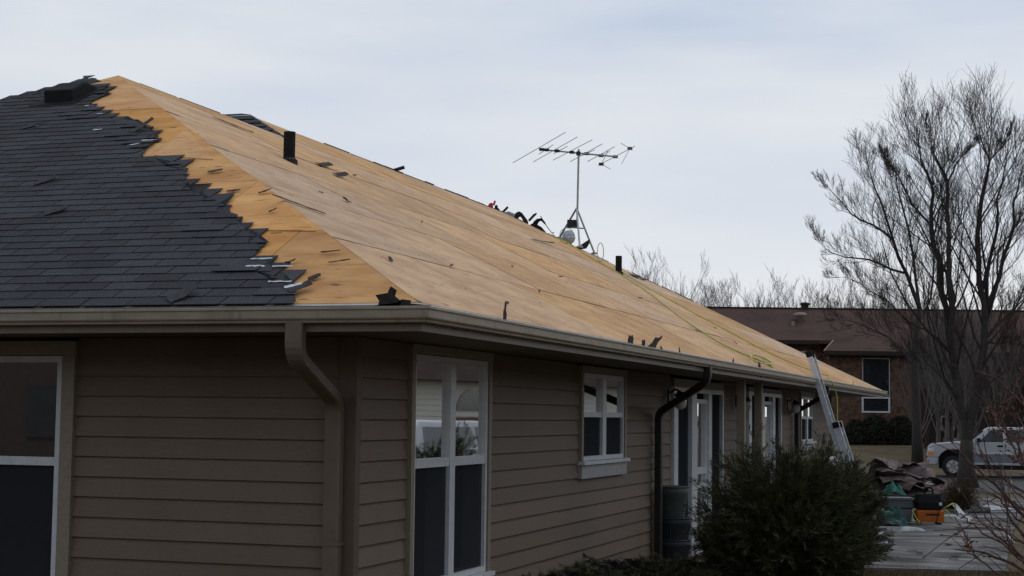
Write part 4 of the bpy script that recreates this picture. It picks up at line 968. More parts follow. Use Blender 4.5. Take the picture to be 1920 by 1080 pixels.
# --- reddish twiggy shrub reaching in from the right, close to the viewer
FD = 7.0
sb_ = at(2080, 1240, FD); sb_[2] = gz(sb_[1]); shr = empty('twiggy_shrub', sb_, 0, 'bare reddish twigs of a shrub reaching in from the right edge', 'shrub')
tw = MB(); lf = MB(); rng = np.random.default_rng(5)
tw_paths = [[(1960, 1060), (1915, 1000), (1890, 960), (1880, 925)], [(1960, 985), (1925, 960), (1890, 935), (1862, 900)], [(1970, 1090), (1925, 1062), (1890, 1010), (1872, 975)], [(1960, 930), (1930, 900), (1915, 860), (1905, 820)], [(1960, 820), (1935, 790), (1915, 750), (1905, 715)], [(1970, 1100), (1900, 1060), (1845, 1035), (1790, 1030)], [(1960, 1010), (1880, 925), (1830, 880), (1795, 843)], [(1960, 950), (1900, 910), (1850, 870), (1835, 842)], [(1960, 1080), (1890, 1030), (1845, 1000), (1815, 980), (1800, 962)], [(1960, 1075), (1900, 1035), (1850, 988), (1822, 965)], [(1960, 1110), (1870, 1078), (1830, 1045), (1808, 1015)], [(1960, 1035), (1900, 1010), (1850, 970), (1825, 940)], [(1960, 1000), (1905, 975), (1880, 945), (1862, 925)], [(1960, 780), (1920, 762), (1870, 712), (1830, 695)], [(1960, 960), (1915, 930), (1895, 915), (1880, 895)], [(1960, 900), (1925, 880), (1900, 845), (1885, 805), (1875, 770)], [(1960, 880), (1915, 850), (1895, 800)], [(1960, 850), (1930, 830), (1905, 790)]]
for i, pth in enumerate(tw_paths):
    P = [at(x, y, FD+.25*math.sin(i*2.1)+.06*j) for j, (x, y) in enumerate(pth)]
    F2 = []
    for j in range(len(P)-1):
        for s in (0, .33, .66): F2.append(P[j]*(1-s)+P[j+1]*s+rng.normal(0, .004, 3))
    F2.append(P[-1]); n = len(F2); rad = list(np.linspace(.0095 if i < 7 else .005, .0026, n)); tw.tube(F2, rad, 5)
    tw.tube([sb_+np.array([0, 0, .05]), (sb_+F2[0])/2+np.array([.1, 0, .1]), F2[0]], [.014, .011, rad[0]], 5)
    for q in range(2, n-1):
        if rng.random() < .75:
            d = nrm(nrm(F2[q+1]-F2[q])+rng.normal(0, .55, 3)); ln = rng.uniform(.04, .26); e_ = F2[q]+d*ln; tw.tube([F2[q], F2[q]+d*ln*.5+rng.normal(0, .004, 3), e_], [.0026, .002, .0016], 4)
            if rng.random() < .5: tw.tube([e_-d*.006, e_, e_+d*.012], [.0015, .0042, .001], 4)
        tw.tube([F2[q]-(F2[q+1]-F2[q])*.03, F2[q], F2[q]+(F2[q+1]-F2[q])*.05], [rad[q], rad[q]*1.5, rad[q]], 5)
for (cx_, cy_, n_, sp) in ((1868, 778, 26, 18), (1893, 760, 30, 22), (1880, 808, 22, 20), (1905, 822, 30, 22), (1912, 700, 14, 22), (1815, 1020, 24, 16), (1905, 860, 14, 20)):
    for k in range(n_):
        q = at(cx_+rng.normal(0, sp*.5), cy_+rng.normal(0, sp*.5), FD+.2+rng.normal(0, .05)); d = rng.normal(0, 1, 3); d = nrm(d)*rng.uniform(.007, .018); e_ = nrm(rng.normal(0, 1, 3))*.006; lf.add([q-d, q+e_, q+d, q-e_], [(0, 1, 2, 3)])
        if k % 3 == 0: tw.tube([q-d*2, q, q+d], [.0018, .0016, .0012], 3)
tw.build('twigs', 'red_twig', shr); lf.build('dry_leaves', 'dry_leaf', shr)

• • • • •

§ **TASK TO CARRY OUT**
Copy every line of the data word for word, omitting the images.

§ **SOLUTION TO THIS TASK**
Write part 4 of the bpy script that recreates this picture. It picks up at line 968. More parts follow. Use Blender 4.5. Take the picture to be 1920 by 1080 pixels.
# --- reddish twiggy shrub reaching in from the right, close to the viewer
FD = 7.0
sb_ = at(2080, 1240, FD); sb_[2] = gz(sb_[1]); shr = empty('twiggy_shrub', sb_, 0, 'bare reddish twigs of a shrub reaching in from the right edge', 'shrub')
tw = MB(); lf = MB(); rng = np.random.default_rng(5)
tw_paths = [[(1960, 1060), (1915, 1000), (1890, 960), (1880, 925)], [(1960, 985), (1925, 960), (1890, 935), (1862, 900)], [(1970, 1090), (1925, 1062), (1890, 1010), (1872, 975)], [(1960, 930), (1930, 900), (1915, 860), (1905, 820)], [(1960, 820), (1935, 790), (1915, 750), (1905, 715)], [(1970, 1100), (1900, 1060), (1845, 1035), (1790, 1030)], [(1960, 1010), (1880, 925), (1830, 880), (1795, 843)], [(1960, 950), (1900, 910), (1850, 870), (1835, 842)], [(1960, 1080), (1890, 1030), (1845, 1000), (1815, 980), (1800, 962)], [(1960, 1075), (1900, 1035), (1850, 988), (1822, 965)], [(1960, 1110), (1870, 1078), (1830, 1045), (1808, 1015)], [(1960, 1035), (1900, 1010), (1850, 970), (1825, 940)], [(1960, 1000), (1905, 975), (1880, 945), (1862, 925)], [(1960, 780), (1920, 762), (1870, 712), (1830, 695)], [(1960, 960), (1915, 930), (1895, 915), (1880, 895)], [(1960, 900), (1925, 880), (1900, 845), (1885, 805), (1875, 770)], [(1960, 880), (1915, 850), (1895, 800)], [(1960, 850), (1930, 830), (1905, 790)]]
for i, pth in enumerate(tw_paths):
    P = [at(x, y, FD+.25*math.sin(i*2.1)+.06*j) for j, (x, y) in enumerate(pth)]
    F2 = []
    for j in range(len(P)-1):
        for s in (0, .33, .66): F2.append(P[j]*(1-s)+P[j+1]*s+rng.normal(0, .004, 3))
    F2.append(P[-1]); n = len(F2); rad = list(np.linspace(.0095 if i < 7 else .005, .0026, n)); tw.tube(F2, rad, 5)
    tw.tube([sb_+np.array([0, 0, .05]), (sb_+F2[0])/2+np.array([.1, 0, .1]), F2[0]], [.014, .011, rad[0]], 5)
    for q in range(2, n-1):
        if rng.random() < .75:
            d = nrm(nrm(F2[q+1]-F2[q])+rng.normal(0, .55, 3)); ln = rng.uniform(.04, .26); e_ = F2[q]+d*ln; tw.tube([F2[q], F2[q]+d*ln*.5+rng.normal(0, .004, 3), e_], [.0026, .002, .0016], 4)
            if rng.random() < .5: tw.tube([e_-d*.006, e_, e_+d*.012], [.0015, .0042, .001], 4)
        tw.tube([F2[q]-(F2[q+1]-F2[q])*.03, F2[q], F2[q]+(F2[q+1]-F2[q])*.05], [rad[q], rad[q]*1.5, rad[q]], 5)
for (cx_, cy_, n_, sp) in ((1868, 778, 26, 18), (1893, 760, 30, 22), (1880, 808, 22, 20), (1905, 822, 30, 22), (1912, 700, 14, 22), (1815, 1020, 24, 16), (1905, 860, 14, 20)):
    for k in range(n_):
        q = at(cx_+rng.normal(0, sp*.5), cy_+rng.normal(0, sp*.5), FD+.2+rng.normal(0, .05)); d = rng.normal(0, 1, 3); d = nrm(d)*rng.uniform(.007, .018); e_ = nrm(rng.normal(0, 1, 3))*.006; lf.add([q-d, q+e_, q+d, q-e_], [(0, 1, 2, 3)])
        if k % 3 == 0: tw.tube([q-d*2, q, q+d], [.0018, .0016, .0012], 3)
tw.build('twigs', 'red_twig', shr); lf.build('dry_leaves', 'dry_leaf', shr)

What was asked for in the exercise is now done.